Last week Israel triple striked a team of paramedics and ambulances. In the West Bank, the UN says settler attacks and displacement have sharply escalated this year.  And in Gaza, the IDF killed 11 Gazans, including two children, in just one day of “ceasefire”.

 Against that backdrop, there is a concern the flotilla is sailing into a region where the threshold for violence by a rogue state appears to keep falling.

The “Epstein coalition” of the US and Israel has made one thing brutally clear: ordinary Australians are paying for the recklessness of our allies.

Donald Trump had already approved the idea of military action against Iran before a final call with Benjamin Netanyahu, and Netanyahu’s lobbying was seen by sources as a catalyst for Trump’s final decision to proceed with Operation Epic Fury. Australia now faces the fallout through higher fuel costs, fresh inflation pressure and the prospect of higher interest rates, with the Reserve Bank warning of a stagflation-style shock and the IMF warning ($) the wider energy crisis could drag the world toward recession.

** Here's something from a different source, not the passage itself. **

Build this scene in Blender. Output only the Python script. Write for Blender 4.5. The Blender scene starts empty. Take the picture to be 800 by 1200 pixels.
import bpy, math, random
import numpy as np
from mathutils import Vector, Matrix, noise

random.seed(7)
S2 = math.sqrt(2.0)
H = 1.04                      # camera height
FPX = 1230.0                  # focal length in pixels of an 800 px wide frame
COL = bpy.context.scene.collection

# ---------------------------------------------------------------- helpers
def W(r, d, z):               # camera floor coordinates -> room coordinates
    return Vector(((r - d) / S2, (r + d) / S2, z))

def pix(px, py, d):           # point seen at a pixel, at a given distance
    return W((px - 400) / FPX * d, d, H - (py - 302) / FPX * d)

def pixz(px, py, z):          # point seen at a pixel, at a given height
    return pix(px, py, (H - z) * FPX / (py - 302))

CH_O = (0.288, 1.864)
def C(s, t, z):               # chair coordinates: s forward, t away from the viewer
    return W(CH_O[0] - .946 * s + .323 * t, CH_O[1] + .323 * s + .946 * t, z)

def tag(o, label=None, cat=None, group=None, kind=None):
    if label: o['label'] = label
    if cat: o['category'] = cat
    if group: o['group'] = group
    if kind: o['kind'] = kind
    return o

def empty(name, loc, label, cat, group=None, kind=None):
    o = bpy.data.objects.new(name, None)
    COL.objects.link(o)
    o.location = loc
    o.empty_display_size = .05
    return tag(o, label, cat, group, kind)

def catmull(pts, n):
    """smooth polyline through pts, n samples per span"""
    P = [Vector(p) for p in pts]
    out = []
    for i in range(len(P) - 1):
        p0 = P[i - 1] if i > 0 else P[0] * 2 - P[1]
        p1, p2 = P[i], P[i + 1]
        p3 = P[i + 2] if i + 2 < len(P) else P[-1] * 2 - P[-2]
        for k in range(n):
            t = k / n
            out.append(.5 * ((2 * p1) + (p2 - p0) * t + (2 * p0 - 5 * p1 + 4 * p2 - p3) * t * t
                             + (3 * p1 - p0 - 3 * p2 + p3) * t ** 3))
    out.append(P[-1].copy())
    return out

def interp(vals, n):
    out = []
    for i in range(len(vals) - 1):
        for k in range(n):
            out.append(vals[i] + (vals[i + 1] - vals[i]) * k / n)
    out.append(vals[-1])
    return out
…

That is the price of tagging along behind allies whose decisions Australians do not make, but are still forced to live with.

As the world looks away and the violence spreads, there are still people willing to put themselves in danger to resist it. For the 17 Australians on the flotilla, this mission is about delivering aid, supporting reconstruction and forcing attention back onto Gaza.

While governments retreat behind statements, caveats and diplomatic evasions, these civilians are prepared to risk their lives in an attempt to interrupt an ongoing genocide.